:: EXERCISE OBJECTIVE ::
Print, without altering anything, the lines from the one that holds "link('lid', me, M['dark_green'], o)" to the one that holds "corner=.8), M['terra'], o)", inclusive. No other lines belong in the output.

:: MATERIAL PROVIDED ::
☆ ☆ ☆ ☆ ☆

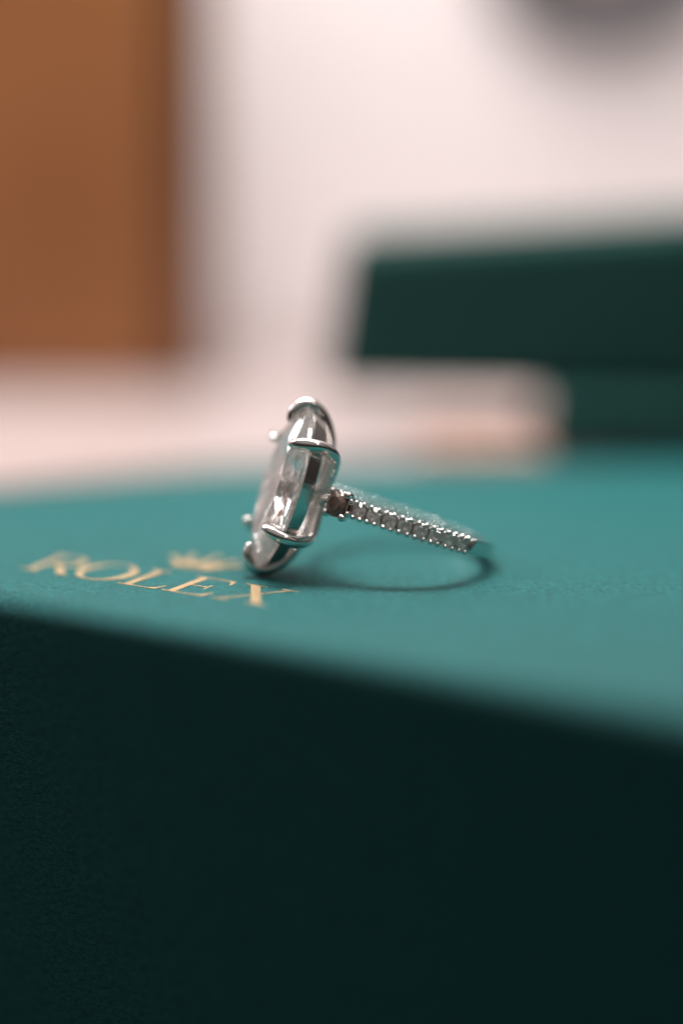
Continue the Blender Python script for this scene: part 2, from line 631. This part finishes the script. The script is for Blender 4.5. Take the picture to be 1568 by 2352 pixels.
NC = 8
step = (TP - T0) / NC
for side in (1, -1):
    for c in range(NC):
        th = side * (T0 + (c + .5) * step)
        wdt = 1.0 - 0.05 * c / NC
        o = link('gem_seat', seat_me, None, ring)
        o.matrix_local = radial_matrix(th, R - .06) @ Matrix.Diagonal((1, wdt, 1, 1))
        o = link('pave_stone', gem_me, None, ring)
        o.matrix_local = radial_matrix(th, R + .0, 0, 0.2)
        for dt in (-0.28, 0.28):
            for zz in (-1, 1):
                o = link('bead', bead_me, None, ring)
                o.matrix_local = radial_matrix(th + (dt + random.uniform(-.03, .03)) / R, R + .08 + random.uniform(-.03, .03), zz * 0.53 * wdt) \
                    @ Matrix.Diagonal((random.uniform(.9, 1.15), random.uniform(.9, 1.15), random.uniform(.9, 1.1), 1))
    # larger brown shoulder stone
    th = side * math.radians(28)
    sm = seat_mesh('shoulder_seat', 1.95, 1.8, 0.86, 0.75, 0.0, 0.8)
    o = link('shoulder_seat', sm, M['metal'], ring)
    o.matrix_local = radial_matrix(th, R + .12)
    o = link('shoulder_stone', round_gem('shoulder_stone', 0.92, 0.34, 0.8, 9), M['brown_gem'], ring, 'dark brown round stone')
    o.matrix_local = radial_matrix(th, R + .2)
    for dt in (-0.78, 0.78):
        for zz in (-1, 1):
            o = link('bead', big_bead_me, None, ring)
            o.matrix_local = radial_matrix(th + dt / R, R + .24, zz * 0.80)
    for dt, zz in ((1.05, -.42), (1.05, .5), (-1.05, .35), (-1.05, -.4), (0.0, .86), (.35, .84)):
        o = link('bead', bead_me, None, ring)
        o.matrix_local = radial_matrix(th + dt / R, R + .12, zz)
    # little collar stone between shoulder and basket
    cm = Matrix.Translation((R + 1.05, side * 1.15, 0.05)) @ Matrix.Rotation(side * math.radians(58), 4, 'Z') @ Matrix(((0, 0, 1, 0), (1, 0, 0, 0), (0, 1, 0, 0), (0, 0, 0, 1)))
    o = link('collar_seat', seat_mesh('collar_seat', 1.25, 1.0, 0.38, 0.35, 0.0, 0.6), M['metal'], ring)
    o.matrix_local = cm
    o = link('collar_stone', gem_me, None, ring)
    o.matrix_local = cm @ Matrix.Translation((0, 0, .04)) @ Matrix.Scale(0.84, 4)
    for dx, dy in ((-.5, -.4), (-.5, .4), (.5, -.4), (.5, .4), (0, -.5), (0, .5)):
        o = link('bead', bead_me, None, ring)
        o.matrix_local = cm @ Matrix.Translation((dx, dy, .03)) @ Matrix.Scale(0.85, 4)

# head ---------------------------------------------------------------------
EXPN = 1.85


def outline(a, sl=1.0, sw=1.0):
    c, s = math.cos(a), math.sin(a)
    q = (abs(c) ** EXPN + abs(s) ** EXPN) ** (-1 / EXPN)
    return WH * sw * s * q, LH * sl * c * q      # (width, length)


pts = []
KK = 14
for k in range(KK):
    a = 2 * math.pi * k / KK
    a2 = a + math.pi / KK
    y, z = outline(a, .66, .60)
    pts.append((.92, y, z))
    y, z = outline(a2, .86, .84)
    pts.append((0.60, y, z))
    y, z = outline(a, .93, .92)
    pts.append((0.40, y, z))
    y, z = outline(a, .90, .88)
    pts.append((-.70, y, z))
    y, z = outline(a2, .76, .70)
    pts.append((-1.25, y, z))
    y, z = outline(a, .45, .36)
    pts.append((-2.05, y, z))
for k in range(2 * KK):
    y, z = outline(math.pi * k / KK)
    pts.append((0.10, y, z))
    pts.append((-0.14, y, z))
pts += [(-2.3, 0, 1.3), (-2.3, 0, -1.3)]
o = link('centre_stone', hull_mesh('centre_stone', pts), M['diamond'], ring, 'long clear faceted stone')
o.location = (G0, 0, 0)
# gallery rail below the girdle
rings = []
NR = 96
for i in range(NR):
    a = 2 * math.pi * i / NR
    r = []
    for n, s in ((-.36, 1.0), (-1.34, .90), (-1.40, .885), (-1.37, .86), (-.36, .95), (-.30, .97)):
        y, z = outline(a, s + .005, s)
        r.append((G0 + n, y, z))
    rings.append(r)
link('gallery_rail', rings_mesh('gallery_rail', rings, closed=True, smooth=False), M['metal'], ring)


def prong(ctrl):
    me = tube('prong', [(Vector((G0 + n, y, z)), r) for (n, y, z, r) in ctrl], per=7, n=20)
    return link('prong', me, M['metal'], ring)


yo, zo = outline(math.radians(33))
for sy in (1, -1):
    for sz in (1, -1):
        prong([(-2.65, sy * .7, sz * .35, .44), (-2.62, sy * 1.4, sz * 1.6, .42), (-2.3, sy * 2.15, sz * 2.95, .42), (-1.2, sy * 2.8, sz * 3.4, .45),
               (-.2, sy * 3.0, sz * 3.4, .46), (.6, sy * 2.72, sz * 3.25, .43), (.95, sy * 2.2, sz * 3.1, .34), (1.0, sy * 1.85, sz * 3.02, .24)])
for sz in (1, -1):
    prong([(-2.65, 0, sz * .5, .44), (-2.65, 0, sz * 2.3, .40), (-2.3, 0, sz * 4.1, .40), (-1.3, 0, sz * 5.5, .43), (-.3, 0, sz * 6.05, .45),
           (.45, 0, sz * 5.9, .44), (.9, 0, sz * 5.3, .38), (1.0, 0, sz * 4.7, .26)])
# underpart of the basket
me = tube('head_base', [(Vector((G0 - 2.75, -1.3, 0)), .40), (Vector((G0 - 2.75, 0, 0)), .55), (Vector((G0 - 2.75, 1.3, 0)), .40)], per=10, n=20)
link('head_base', me, M['metal'], ring)

# ------------------------------------------------------------------ things behind, far out of focus
SZ = -0.2
stand_h = SZ + 60
o = thing('display_stand', 'pale pinkish flat topped stand behind the front green box', 'stand', (0, 150, -60))
edge = [(p.x, p.y + 1.5 - 150) for p in (BL + (BL - bmid) * 3, BL, bmid, BR, BR + Vector((60, 0)))]
link('stand_body', extrude_poly('stand_body', [edge + [(170, 120), (-190, 120), (-190, edge[0][1])]], 0, stand_h), M['stand'], o)

o = thing('white_board', 'tall white board standing upright behind everything else', 'board', (0, 88, SZ))
link('panel', block('panel', [(-150, -3), (90, -3), (90, 3), (-150, 3)], 0, 130, bev=.8, corner=1.2), M['board'], o)

o = thing('tan_case', 'upright orange brown leather case at the left in front of the white board', 'case', (-23.2, 73.5, SZ))
link('case_body', block('case_body', [(-10.5, -5), (8.0, -5), (8.0, 4.5), (-10.5, 4.5)], 0, 48, bev=.8, corner=1.2), M['tan'], o)
link('spine', block('spine', [(8.1, -4.6), (12.2, -4.6), (12.2, 4.5), (8.1, 4.5)], 0, 48, bev=.6, corner=1.0), M['spine'], o, 'darker brown strip down the right edge')

# stacked dark green boxes at the right
o = thing('lower_dark_box', 'dark green box under the overhanging one, behind the lid at the right', 'box', (40, 60, SZ), 'dark green boxes stacked behind the ring')
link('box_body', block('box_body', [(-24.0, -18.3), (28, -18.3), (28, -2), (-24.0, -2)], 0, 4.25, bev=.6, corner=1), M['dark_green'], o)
o = thing('upper_dark_box', 'dark green box on top of its stack, jutting out to the left', 'box', (34, 60, 4.1), 'dark green boxes stacked behind the ring')
me = block('lid', [(-34.3, -12.5), (34, -19), (34, -10), (-33.9, -5)], 0, 11.9, bev=1.0, corner=1.4)
for v in me.vertices:
    if v.co.x < -30:
        v.co.x += 0.15 * v.co.z - 1.2
    v.co.z *= 1 + 0.0062 * (v.co.x + 34)
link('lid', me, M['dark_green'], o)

o = thing('reflection_patch', 'flat peach coloured card painted as a warm reflection beneath the overhanging dark box', 'patch', (8, 66, SZ))  # peach slab standing in for a warm reflection on the stand
link('patch_body', block('patch_body', [(-2, -24), (9.5, -24), (9.5, -10), (-2, -10)], 0, .6, bev=.15, corner=.8), M['terra'], o)

# round ornament on the board
o = thing('round_ornament', 'dark round ornament with a pink middle fixed high on the white board', 'ornament', (23.0, 84, 36.0))
rg = []
for i in range(48):
    a = 2 * math.pi * i / 48
    r = []
    for j in range(14):
        b2 = 2 * math.pi * j / 14
        rr = 6.4 + 3.2 * math.cos(b2)
        r.append((rr * math.cos(a) * 1.12, 1.6 * math.sin(b2), rr * math.sin(a) * .88))
    rg.append(r)
link('rim', rings_mesh('rim', rg, closed=True), M['dark'], o)
link('middle', rings_mesh('middle', [[(4.6 * math.cos(a), y, 3.6 * math.sin(a)) for a in [2 * math.pi * k / 32 for k in range(32)]] for y in (-.3, .9)]), M['pink'], o)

☆ ☆ ☆ ☆ ☆

:: FINAL ANSWER ::
link('lid', me, M['dark_green'], o)

o = thing('reflection_patch', 'flat peach coloured card painted as a warm reflection beneath the overhanging dark box', 'patch', (8, 66, SZ))  # peach slab standing in for a warm reflection on the stand
link('patch_body', block('patch_body', [(-2, -24), (9.5, -24), (9.5, -10), (-2, -10)], 0, .6, bev=.15, corner=.8), M['terra'], o)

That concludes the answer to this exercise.